Instructions to follow: Only the lines from the top of the listing below to the line that has "the corner', 'cable')" should be echoed, with both ends kept and pictures left out.

● ● ●

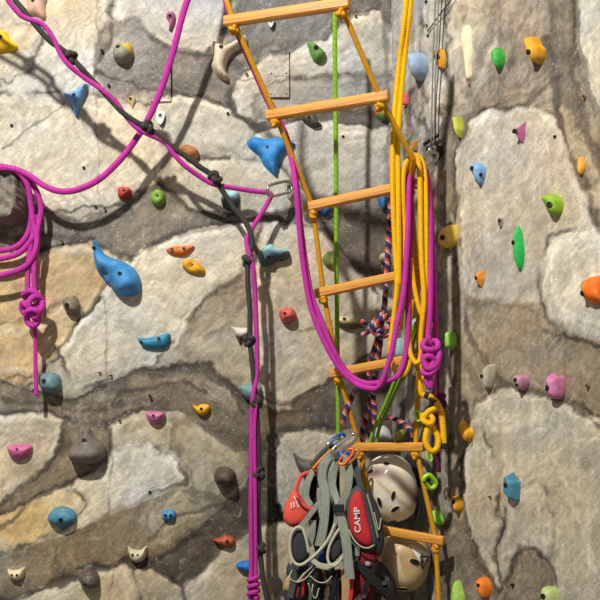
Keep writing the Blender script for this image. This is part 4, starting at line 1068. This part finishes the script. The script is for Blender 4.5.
carabiner(P(280, 189.5, 3.905), d1, (0, -.2, 1), .135, .052, .006, M_STEEL, 'steel carabiner holding the magenta rope at the left wall anchor')
hanger(290, 190, L, 'bolt hanger with a carabiner that anchors the magenta rope', 1.2)
# bracket on the right wall with its long carabiner
bc = hitR(438, 152)
br = thing('wall_bracket', 'steel wall bracket in the corner that carries the large carabiner', 'bracket', bc)
pts = [bc+RT*u+Vector((0, 0, v)) for u, v in ((-.014, .02), (.014, .02), (.016, -.012), (0, -.03), (-.016, -.012))]
mesh_obj('plate', [p-RN*.01 for p in pts]+[p+RN*.02 for p in pts], [(5, 6, 7, 8, 9)]+[(i, (i+1) % 5, 5+(i+1) % 5, 5+i) for i in range(5)], M_DSTEEL, br, smooth=False)
ring = [bc+RN*.03+(RN*math.cos(t)*.015+Vector((0, 0, 1))*math.sin(t)*.014) for t in [2*math.pi*k/16 for k in range(16)]]
tube('ring', ring, .004, M_STEEL, br, closed=True, sides=8)
disc(bc+RN*.022+Vector((0, 0, .01)), RN, .012, .008, M_STEEL, 'bolt_head', br, .5)
e0, e1 = P(414, 168, back(3.40)), P(437, 156, 3.70)
carabiner((e0+e1)/2, e1-e0, (0, -.15, 1), (e1-e0).length*1.04, .042, .0062, M_STEEL, 'large steel carabiner in the corner with the yellow hank hanging on it')
bar0, bar1 = hitR(427, 145)+RN*.015, hitR(441, 136)+RN*.015
tag(tube('steel_bar', [bar0, bar1], .007, M_BOLT, sides=8, raw=True), 'short dark steel bar slanting across the right wall above the bracket', 'bar')
cb = tube('steel_cable', [hitR(446, -14)+RN*.05, hitR(442, 60)+RN*.045, hitR(437, 146)+RN*.03], .0034, M_CABLE, sides=6, step=.03)
tag(cb, 'pair of thin grey steel cables running down the corner to the bracket', 'cable')
tube('second_strand', [hitR(449.5, -14)+RN*.05, hitR(445, 60)+RN*.045, hitR(439.5, 146)+RN*.03], .0034, M_CABLE, cb, sides=6, step=.03)
tag(tube('steel_cable', [hitR(430, 32)+RN*.012, hitR(445, 14)+RN*.02, hitR(461, -6)+RN*.02], .0025, M_BOLT, sides=6, step=.03), 'thin dark wire slanting across the top of the corner', 'cable')

# ------------------------------------------------------------------ helmets
def helmet_mat():
    m, nt, b = new_mat('worn_helmet_shell')
    at = N(nt, 'ShaderNodeAttribute', attribute_name='Col')
    tc = N(nt, 'ShaderNodeTexCoord'); co = tc.outputs['Object']
    n1 = noise(nt, co, 16, 6, .65, .5)
    c = mix(nt, at.outputs['Color'], ramp(nt, n1, [(.3, (.72, .64, .54)), (.55, (1, 1, 1)), (.75, (1.08, 1.08, 1.06))]), .7, 'MULTIPLY')
    sc = ramp(nt, noise(nt, co, 110, 3, .6, 1.0), [(.28, (1, 1, 1)), (.36, (0, 0, 0))])
    c = mix(nt, c, lin((92, 74, 56)), math_n(nt, 'MULTIPLY', sc, .35))
    nt.links.new(c, b.inputs['Base Color']); b.inputs['Roughness'].default_value = .5
    b.inputs['Coat Weight'].default_value = .05
    return m
M_HELM = helmet_mat()
def helmet(c, fwd, up, label, size, bands, vents, base, sticker=None):
    """fwd: crown axis; up: the shell's long axis"""
    f = Vector(fwd).normalized(); u = Vector(up); u = (u-f*u.dot(f)).normalized(); s = u.cross(f)
    if s.x < 0: s = -s
    rx, ry, rz = size
    t = thing('climbing_helmet', label, 'helmet', c, 'helmets in the gear pile')
    def pt(th, ph, k=1.0):
        # th: angle from the crown, ph: around
        q = 1.0
        a, b_ = math.sin(th)*math.cos(ph), math.sin(th)*math.sin(ph)
        z = math.cos(th)
        g = (abs(a)**2.3+abs(b_)**2.3+abs(z)**2.3)**(-1/2.3)
        return Vector(c)+(s*a*rx+u*b_*ry+f*z*rz)*g*k
    nT, nP = 40, 72; V = []; cc = []
    for i in range(nT+1):
        th = math.radians(1+ (104-1)*i/nT)
        for k in range(nP):
            ph = 2*math.pi*k/nP
            kk = 1+(.035 if i >= nT-2 else 0)
            x, y = math.sin(th)*math.cos(ph), math.sin(th)*math.sin(ph)
            col = np.array(base, float)
            for fn, cl, amt in bands:
                e = fn(x, y); kk -= .0*e
                col = col+(np.array(cl)-col)*e*amt
                kk += (.022 if sum(cl) > 500 else -.02)*e*(1 if amt > .7 else 0)
            V.append(pt(th, ph, kk)); cc.append(s2l(col))
    nn = len(V)
    # inner shell
    for i in range(nT+1):
        th = math.radians(1+(104-1)*i/nT)
        for k in range(nP): V.append(pt(th, 2*math.pi*k/nP, .93)); cc.append(s2l((60, 56, 52)))
    Fc = []
    for i in range(nT):
        for k in range(nP):
            k2 = (k+1) % nP
            Fc.append((i*nP+k, (i+1)*nP+k, (i+1)*nP+k2, i*nP+k2))
            Fc.append((nn+i*nP+k, nn+i*nP+k2, nn+(i+1)*nP+k2, nn+(i+1)*nP+k))
    for k in range(nP):
        k2 = (k+1) % nP
        Fc.append((nT*nP+k, nn+nT*nP+k, nn+nT*nP+k2, nT*nP+k2))
    Fc.append(tuple(range(nP))); Fc.append(tuple(nn+k for k in reversed(range(nP))))
    o = mesh_obj('shell', V, Fc, M_HELM, t, cols=np.array(cc))
    bm = bmesh.new(); bm.from_mesh(o.data); bmesh.ops.recalc_face_normals(bm, faces=bm.faces); bm.to_mesh(o.data); bm.free()
    def on(x, y, k=1.0):
        r = min(math.hypot(x, y), .999); return pt(math.asin(r), math.atan2(y, x), k)
    for (x, y, a, b_, rot) in vents:
        cr, sr = math.cos(rot), math.sin(rot); V = []; Fc = []; n = 18
        for k in range(n):
            q = 2*math.pi*k/n; dx, dy = a*math.cos(q), b_*math.sin(q)
            for sc, kk in ((1.18, 1.0), (1.12, 1.018), (1.0, 1.018), (.86, .975)):
                ex, ey = dx*sc, dy*sc
                V.append(on(x+ex*cr-ey*sr, y+ex*sr+ey*cr, kk))
        for k in range(n):
            q = 2*math.pi*k/n; dx, dy = a*.86*math.cos(q), b_*.86*math.sin(q)
            V[k*4+3] = on(x+dx*cr-dy*sr, y+dx*sr+dy*cr, 1.012)
        n0 = len(V)
        for k in range(n):
            q = 2*math.pi*k/n; dx, dy = a*.42*math.cos(q), b_*.42*math.sin(q)
            V.append(on(x+dx*cr-dy*sr, y+dx*sr+dy*cr, 1.010))
        V.append(on(x, y, 1.010)); fm = []
        for k in range(n):
            k2 = (k+1) % n
            for j in range(3): Fc.append((k*4+j, k2*4+j, k2*4+j+1, k*4+j+1)); fm.append(0 if j < 2 else 1)
            Fc.append((k*4+3, k2*4+3, n0+k2, n0+k)); fm.append(1)
            Fc.append((n0+k, n0+k2, n0+n)); fm.append(1)
        mv = mesh_obj('vent', V, Fc, None, t, cols=np.tile(s2l(np.array(base)*.9), (len(V), 1)), mats=[M_HELM, M_HOLE], fmat=fm)
    if sticker: sticker(t, on)
    # chin strap loops hanging out of the shell
    q0 = Vector(c)-f*rz*.1+s*rx*.8; q1 = Vector(c)-f*rz*.1-s*rx*.8
    ribbon('chin_strap', [q0, q0-f*.05-u*.06, Vector(c)-f*.09-u*ry*.9, q1-f*.05-u*.06, q1], .014, M_WEBB, t)
    return t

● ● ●

Full output:
Keep writing the Blender script for this image. This is part 4, starting at line 1068. This part finishes the script. The script is for Blender 4.5.
carabiner(P(280, 189.5, 3.905), d1, (0, -.2, 1), .135, .052, .006, M_STEEL, 'steel carabiner holding the magenta rope at the left wall anchor')
hanger(290, 190, L, 'bolt hanger with a carabiner that anchors the magenta rope', 1.2)
# bracket on the right wall with its long carabiner
bc = hitR(438, 152)
br = thing('wall_bracket', 'steel wall bracket in the corner that carries the large carabiner', 'bracket', bc)
pts = [bc+RT*u+Vector((0, 0, v)) for u, v in ((-.014, .02), (.014, .02), (.016, -.012), (0, -.03), (-.016, -.012))]
mesh_obj('plate', [p-RN*.01 for p in pts]+[p+RN*.02 for p in pts], [(5, 6, 7, 8, 9)]+[(i, (i+1) % 5, 5+(i+1) % 5, 5+i) for i in range(5)], M_DSTEEL, br, smooth=False)
ring = [bc+RN*.03+(RN*math.cos(t)*.015+Vector((0, 0, 1))*math.sin(t)*.014) for t in [2*math.pi*k/16 for k in range(16)]]
tube('ring', ring, .004, M_STEEL, br, closed=True, sides=8)
disc(bc+RN*.022+Vector((0, 0, .01)), RN, .012, .008, M_STEEL, 'bolt_head', br, .5)
e0, e1 = P(414, 168, back(3.40)), P(437, 156, 3.70)
carabiner((e0+e1)/2, e1-e0, (0, -.15, 1), (e1-e0).length*1.04, .042, .0062, M_STEEL, 'large steel carabiner in the corner with the yellow hank hanging on it')
bar0, bar1 = hitR(427, 145)+RN*.015, hitR(441, 136)+RN*.015
tag(tube('steel_bar', [bar0, bar1], .007, M_BOLT, sides=8, raw=True), 'short dark steel bar slanting across the right wall above the bracket', 'bar')
cb = tube('steel_cable', [hitR(446, -14)+RN*.05, hitR(442, 60)+RN*.045, hitR(437, 146)+RN*.03], .0034, M_CABLE, sides=6, step=.03)
tag(cb, 'pair of thin grey steel cables running down the corner to the bracket', 'cable')
tube('second_strand', [hitR(449.5, -14)+RN*.05, hitR(445, 60)+RN*.045, hitR(439.5, 146)+RN*.03], .0034, M_CABLE, cb, sides=6, step=.03)
tag(tube('steel_cable', [hitR(430, 32)+RN*.012, hitR(445, 14)+RN*.02, hitR(461, -6)+RN*.02], .0025, M_BOLT, sides=6, step=.03), 'thin dark wire slanting across the top of the corner', 'cable')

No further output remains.